[INSTRUCTION] Go through the listing beneath this task and return every line that carries the string "pixels".

[SUPPLIED DATA]
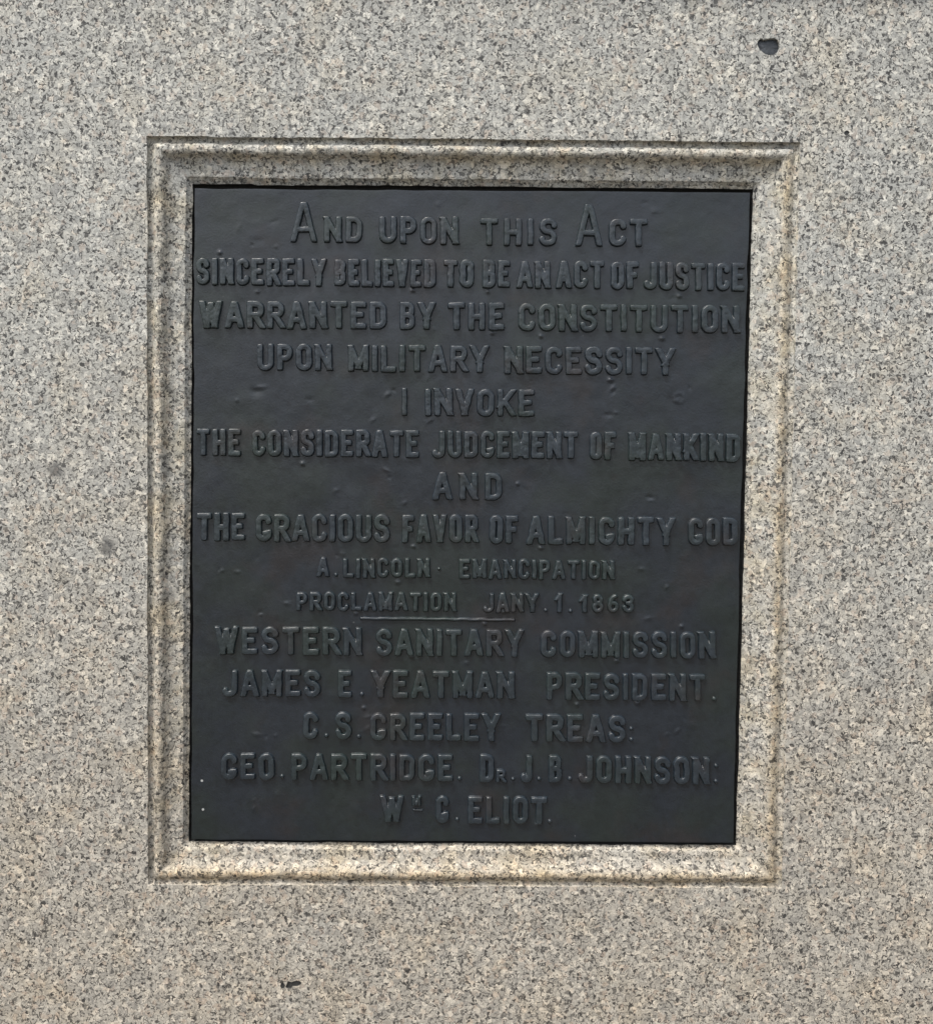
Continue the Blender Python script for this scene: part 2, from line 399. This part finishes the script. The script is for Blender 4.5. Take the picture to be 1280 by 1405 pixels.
# casting nubs and blemishes, all places seen on the plaque
for (x, y) in [(669, 400), (566, 398), (676, 457), (742, 461), (932, 406), (908, 464), (837, 521), (742, 752), (546, 799), (488, 842),
               (301, 346), (353, 400), (415, 636), (567, 750), (846, 907), (690, 840), (792, 967), (874, 965), (738, 1132), (711, 664), (935, 860), (665, 856), (565, 901), (500, 972)]:
    dent(x+rng.normal()*.5, y, rng.uniform(1.8, 2.6), rng.uniform(2.2, 3.6), rng.uniform(.8, 1.3))
for a in [(351, 537, 6, -1.5, 1.3, 0), (358, 531, 3, 1.2, 2.5, -.1), (325, 549, 2.5, 1.2), (425, 548, 3.5, -.7, 1.6), (841, 532, 2.2, 1.6, 2.0, -.9), (841, 538, 2.0, -1.2, 1.8, -.9),
          (834, 569, 3, -1.0, 2.2), (845, 566, 2, .8, 1.6), (532, 541, 2.5, 1.8, 1.8, -.8), (540, 535, 2, -1.2), (304, 783, 2.6, 1.5, 1.2, -.4), (301, 782, 2.4, -1.2), (326, 785, 2, 1.1, 2.2),
          (357, 841, 3.0, -1.4), (358, 843, 2, 1.6), (393, 828, 2.4, 1.1, 1.8), (892, 683, 3, -1.3, 1.8, .2), (893, 686, 2.4, .9, 1.8), (915, 806, 2.2, 1.6, 1.4, -1.2), (880, 781, 2.4, .9, 1.8),
          (889, 849, 2.6, .9, 2.4, -.2), (352, 1008, 3, 1.2, 2.2, .2), (365, 1011, 2.2, -1.0), (378, 1010, 2.2, .9), (930, 1003, 2.2, 1.2, 2.6, -.8), (915, 1008, 2, .9, 1.6, -.7), (948, 995, 6, .7, 1.3),
          (348, 1110, 2, 1.1, 1.8, -1.1), (380, 1090, 5, .6, 2), (349, 1098, 2, .8), (530, 645, 2.2, 1.2, 2.6, .5), (534, 655, 2, -1.0), (512, 576, 2.2, 1.1, 2.4, -.7), (590, 577, 2, 1.0, 2.6, -.6),
          (355, 330, 6, -.6, 2), (346, 336, 2.2, -1.0), (379, 338, 2, 1.0), (898, 289, 4, .8, 1.6), (601, 280, 4, .6), (946, 532, 1.8, -.9, 1.8, 1.4), (461, 673, 2.2, 1.0, 1.6, -.7), (555, 690, 2, 1.1, 1.8, -.7),
          (470, 760, 3, .9), (462, 762, 2, -.9), (504, 1000, 3, .7, 3, -.5), (505, 984, 2, .9, 3, -.2), (690, 996, 2, .8, 2), (640, 910, 2.4, .9, 1.8), (418, 1200, 2, .5)]:
    dent(*a)
dent(932, 546, 6.5, .55, ring=True); dent(929, 549, 2.5, .9, 1.5, -.6)
for i in range(80):
    dent(rng.uniform(280, 1000), rng.uniform(270, 1140), rng.uniform(1.2, 3), rng.normal()*.28, rng.uniform(1, 3), rng.uniform(-1.6, 1.6))
w_edge = np.minimum(np.minimum(U, 1-U)*745, np.minimum(Vv, 1-Vv)*897)
round_ = np.where(w_edge < 1.0, .12, 0)
yy = Y_PLAQUE-relief/1000+round_/1000
X, Z = on_plane(px, py, yy)
V3 = np.stack([X, yy, Z], -1).reshape(-1, 3)
idx = np.arange(NU*NV).reshape(NV, NU)
fa = np.stack([idx[:-1, :-1], idx[1:, :-1], idx[1:, 1:], idx[:-1, 1:]], -1).reshape(-1, 4).tolist()
rim = list(idx[0, :])+list(idx[1:, -1])+list(idx[-1, -2::-1])+list(idx[-2:0:-1, 0])
b0 = len(V3); back = V3[rim].copy(); back[:, 1] = .0335
V3 = np.concatenate([V3, back, V3[rim]]); m = len(rim)      # the sides get their own rim vertices so the front edge stays crisp
f0 = b0+m
fa += [(f0+i, f0+(i+1) % m, b0+(i+1) % m, b0+i) for i in range(m)]
fa.append(tuple(range(b0, b0+m)))
panel = mesh_obj('panel', V3, fa, M_PANEL, plaque)

def surf(pxq, pyq):
    """local relief height (mm) of the panel under photograph coordinates"""
    return noise2(pxq, pyq, 60, 301)*.35+noise2(pxq, pyq, 22, 302)*.14+noise2(pxq, pyq, 9, 303)*.045

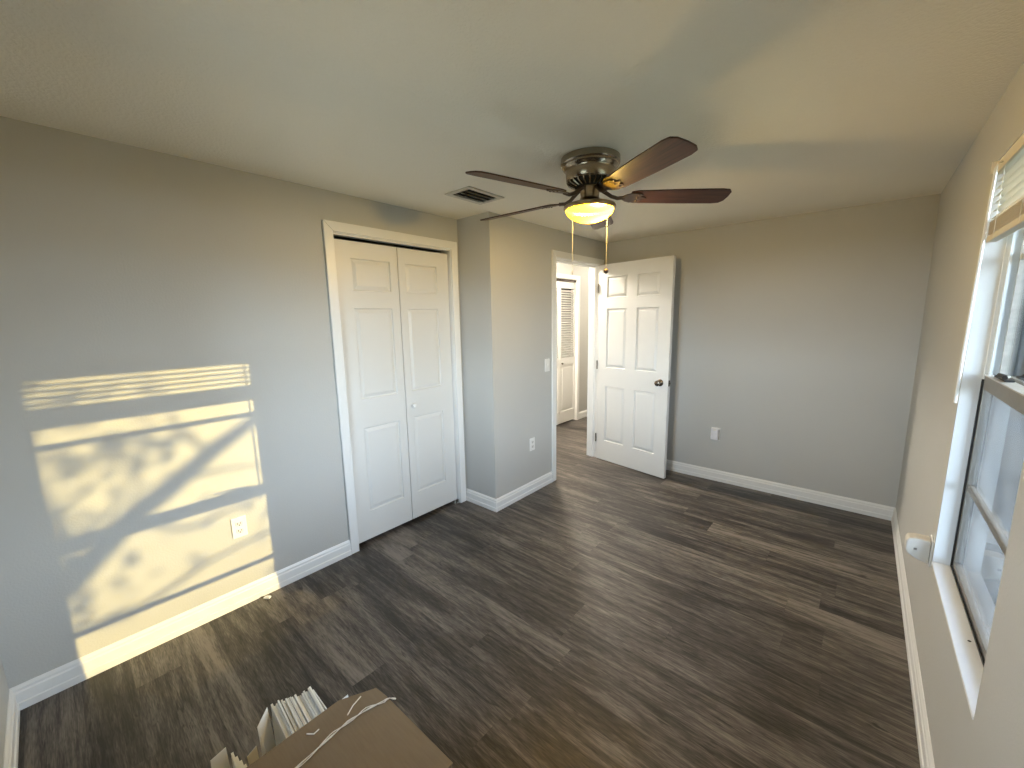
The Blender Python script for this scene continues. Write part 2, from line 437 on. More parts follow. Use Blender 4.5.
# closet interior and hall shell
w = MB()
w.box(-0.65, -0.60, CY0-0.35, BY+0.1, 0, H); w.box(-0.65, -0.10, CY0-0.40, CY0-0.35, 0, H)
struct(w, 'wall_closet', M['shade'])
w = MB()
HY0, HY1, HZ = 4.56, 5.372, 2.050     # hall closet opening
w.box(HX-0.10, HX, BY+0.10, HY0, 0, H); w.box(HX-0.10, HX, HY1, 6.6, 0, H); w.box(HX-0.10, HX, HY0, HY1, HZ, H)
struct(w, 'wall_hall', M['wall'], 'hall wall with the louvred closet')
struct(MB().box(HX-0.10, 0.0, BY+0.02, BY+0.10, 0, H), 'wall_hall_near', M['wall'])
struct(MB().box(HX-0.10, BX, 6.6, 6.7, 0, H), 'wall_hall_end', M['wall'])
struct(MB().box(BX-0.12, BX-0.02, YF+0.12, 6.6, 0, H), 'wall_hall_side', M['wall'])
w = MB(); w.box(HX-0.6, HX-0.55, HY0-0.2, HY1+0.2, 0, H); w.box(HX-0.55, HX-0.10, HY0-0.25, HY0-0.2, 0, H); w.box(HX-0.55, HX-0.10, HY1+0.2, HY1+0.25, 0, H)
struct(w, 'wall_hall_closet', M['shade'])

# ------------------------------------------------------------------ baseboards
BP = [(0, 0), (0.016, 0), (0.016, 0.030), (0.0125, 0.034), (0.0125, 0.074), (0.009, 0.080), (0.009, 0.090), (0.0045, 0.0985), (0.0025, HB), (0, HB)]
T = 0.016
def baseboard(name, runs, label=None):
    b = MB()
    for r in runs: b.extrude(BP, *r)
    return struct(b, name, M['trim'], label)
CS = 0.057                       # casing width
baseboard('baseboard_left', [((0, 0, 0), (0, CY0-CS+0.0, 0), (1, 0, 0), 1, 0)], 'white baseboard under the sunlit wall')
baseboard('baseboard_entry', [((0.0, BY, 0), (BX, BY, 0), (0, -1, 0), 0, 1), ((BX, BY, 0), (BX, DY0-CS, 0), (1, 0, 0), -1, 0)], 'white baseboard round the corner beside the closet')
baseboard('baseboard_far', [((BX, YF, 0), (W, YF, 0), (0, -1, 0), 0, -1)], 'white baseboard along the far wall')
baseboard('baseboard_right', [((W, 0, 0), (W, YF, 0), (-1, 0, 0), 1, -1)], 'white baseboard under the window')
baseboard('baseboard_near', [((0, 0, 0), (W, 0, 0), (0, 1, 0), 1, -1)], 'white baseboard at the near left corner')
baseboard('baseboard_hall', [((HX, HY1+CS, 0), (HX, 6.6, 0), (1, 0, 0), 0, 0)], 'white baseboard in the hall')

# ------------------------------------------------------------------ casings
def casing(name, x, side, y0, y1, z, label, d=0.016):
    """U-shaped trim on a wall face x; side=+1 sticks out towards +x"""
    b = MB()
    def board(poly):
        vs0 = [b.bm.verts.new((x, p[0], p[1])) for p in poly]
        vs1 = [b.bm.verts.new((x+side*d, p[0], p[1])) for p in poly]
        b.bm.faces.new(vs0); b.bm.faces.new(list(reversed(vs1)))
        for i in range(4): b.bm.faces.new((vs0[i], vs0[(i+1) % 4], vs1[(i+1) % 4], vs1[i]))
    board([(y0-CS, 0), (y0, 0), (y0, z), (y0-CS, z+CS)])
    board([(y1, 0), (y1+CS, 0), (y1+CS, z+CS), (y1, z)])
    board([(y0-CS, z+CS), (y0, z), (y1, z), (y1+CS, z+CS)])
    return struct(b, name, M['trim'], label, bevel=0.003)
casing('trim_1', 0, 1, CY0, CY1, CZ, 'white casing round the bifold closet')
casing('trim_2', BX, 1, DY0, DY1, DZ, 'white casing round the entry doorway')
casing('trim_3', HX, 1, HY0, HY1, HZ, 'white casing round the louvred hall closet')
# jamb linings
def jamb(name, x0, x1, y0, y1, z, stop=None, label=None):
    b = MB()
    t = 0.018
    b.box(x0, x1, y0, y0+t*0.001+0.004, 0, z); b.box(x0, x1, y1-0.004, y1, 0, z); b.box(x0, x1, y0, y1, z-0.004, z)
    if stop:
        s0, s1 = stop
        b.box(s0, s1, y0+0.004, y0+0.016, 0, z-0.004); b.box(s0, s1, y1-0.016, y1-0.004, 0, z-0.004); b.box(s0, s1, y0, y1, z-0.016, z-0.004)
    return struct(b, name, M['trim'], label)
jamb('trim_4', BX-0.125, BX+0.002, DY0, DY1, DZ, (BX-0.085, BX-0.045), 'white jamb lining the entry doorway')
jamb('trim_5', -0.10, 0.002, CY0, CY1, CZ, None, 'white jamb lining the closet')
jamb('trim_6', HX-0.10, HX+0.002, HY0, HY1, HZ, None, 'white jamb lining the hall closet')

# ------------------------------------------------------------------ panelled doors
def panel_leaf(b, w, h, t, xs, zs, mtx):
    """moulded six-panel slab; local x = width, y = thickness (0..t, face at y=0), z up. xs / zs list panel spans"""
    bm = b.bm
    gx = [0]+[v for s in xs for v in s]+[w]; gz = [0]+[v for s in zs for v in s]+[h]
    made = []
    for y, flip in ((0.0, False), (t, True)):
        grid = [[bm.verts.new((x, y, z)) for x in gx] for z in gz]
        for r in grid: made += r
        sgn = 1 if not flip else -1
        for i in range(len(gz)-1):
            for j in range(len(gx)-1):
                q = [grid[i][j], grid[i][j+1], grid[i+1][j+1], grid[i+1][j]]
                if i % 2 == 1 and j % 2 == 1:
                    x0, x1, z0, z1 = gx[j], gx[j+1], gz[i], gz[i+1]
                    prev = q
                    for off, dep in ((0.005, 0.010), (0.010, 0.010), (0.032, 0.002)):
                        ring = [bm.verts.new((x0+off, y+sgn*dep, z0+off)), bm.verts.new((x1-off, y+sgn*dep, z0+off)),
                                bm.verts.new((x1-off, y+sgn*dep, z1-off)), bm.verts.new((x0+off, y+sgn*dep, z1-off))]
                        made += ring
                        for k in range(4): bm.faces.new((prev[k], prev[(k+1) % 4], ring[(k+1) % 4], ring[k]))
                        prev = ring
                    bm.faces.new(prev)
                else:
                    bm.faces.new(q)
        if not flip: g0 = grid
        else: g1 = grid
    for i in range(len(gz)-1):
        for j in (0, len(gx)-1): bm.faces.new((g0[i][j], g0[i+1][j], g1[i+1][j], g1[i][j]))
    for j in range(len(gx)-1):
        for i in (0, len(gz)-1): bm.faces.new((g0[i][j], g0[i][j+1], g1[i][j+1], g1[i][j]))
    for v in made: v.co = mtx @ v.co
ZS = [(0.205, 0.795), (0.990, 1.585), (1.695, 1.895)]

# closet bifold: leaf faces look towards +x, so local x -> +y, local y -> -x
def leafm(x, y, z): return Matrix(((0, -1, 0, x), (1, 0, 0, y), (0, 0, 1, z), (0, 0, 0, 1)))
cd1 = empty('door_1', (-0.03, 1.94, 0), 'white bifold closet with six moulded panels beside the sunlit wall', None, None, 'structure')
LW = 0.447
for k, y in enumerate((CY0+0.012, CY0+0.012+LW+0.003)):
    b = MB(); panel_leaf(b, LW-0.002, 1.992, 0.032, [(0.105, 0.385)] if k == 0 else [(0.055, 0.335)], [(a-0.006, c-0.006) for a, c in ZS], leafm(-0.028, y, 0.026))
    b.build('door_leaf', M['door'], cd1)
kn = MB().lathe([(0, 0), (0.008, 0), (0.008, 0.008), (0.015, 0.014), (0.017, 0.022), (0.013, 0.029), (0, 0.031)], 24,
                (-0.028, 1.997, 0.906), Matrix.Rotation(PI/2, 4, 'Y')).build('door_knob', M['plate'], cd1, smooth=True)
tag(kn, 'small round white knob')
MB().box(-0.060, -0.012, CY0+0.004, CY1-0.004, CZ-0.011, CZ-0.004).build('track', M['trim'], cd1)
pb = MB(); pb.box(-0.050, -0.004, CY1-0.050, CY1-0.006, 0.0005, 0.004); pb.box(-0.05, -0.004, CY1-0.010, CY1-0.006, 0.004, 0.03); pb.tube([(-0.03, CY1-0.03, 0.004), (-0.03, CY1-0.03, 0.024)], 0.005)
tag(pb.build('pivot_bracket', M['steel'], cd1), 'small steel bracket at the foot of the leaf')

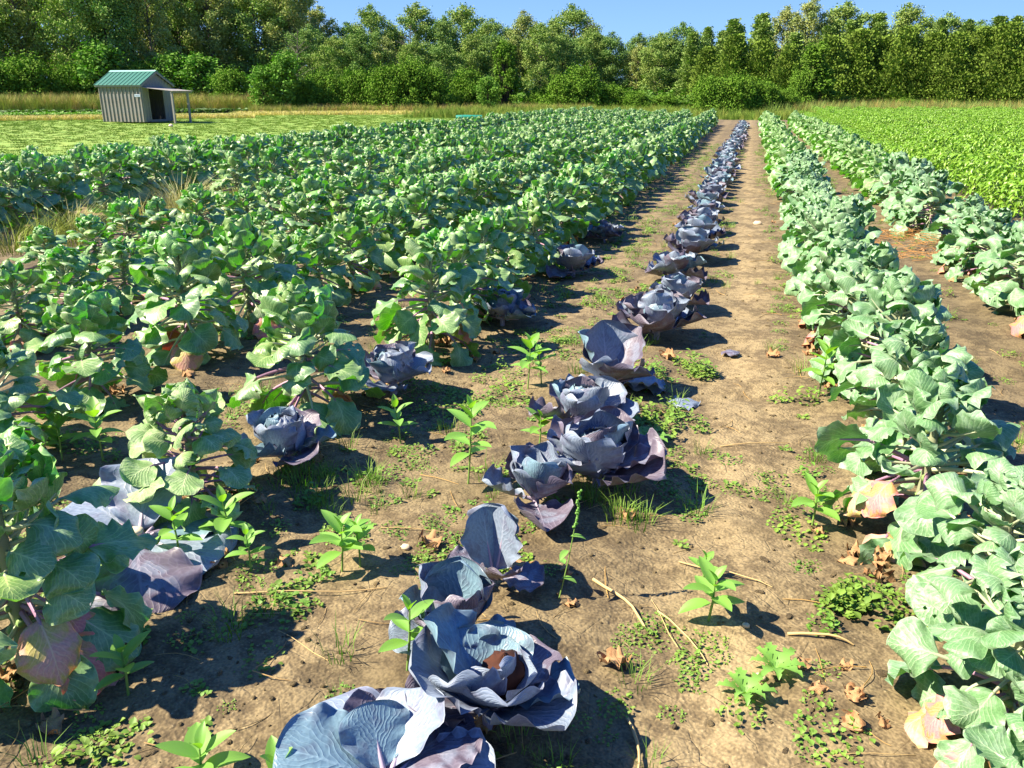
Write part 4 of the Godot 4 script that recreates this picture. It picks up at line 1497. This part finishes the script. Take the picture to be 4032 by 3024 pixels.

[ANSWER TO THE EXERCISE]
Continue the Blender Python script for this scene: part 2, from line 399. This part finishes the script. The script is for Blender 4.5. Take the picture to be 1280 by 1405 pixels.
Write part 4 of the Godot 4 script that recreates this picture. It picks up at line 1497. This part finishes the script. Take the picture to be 4032 by 3024 pixels.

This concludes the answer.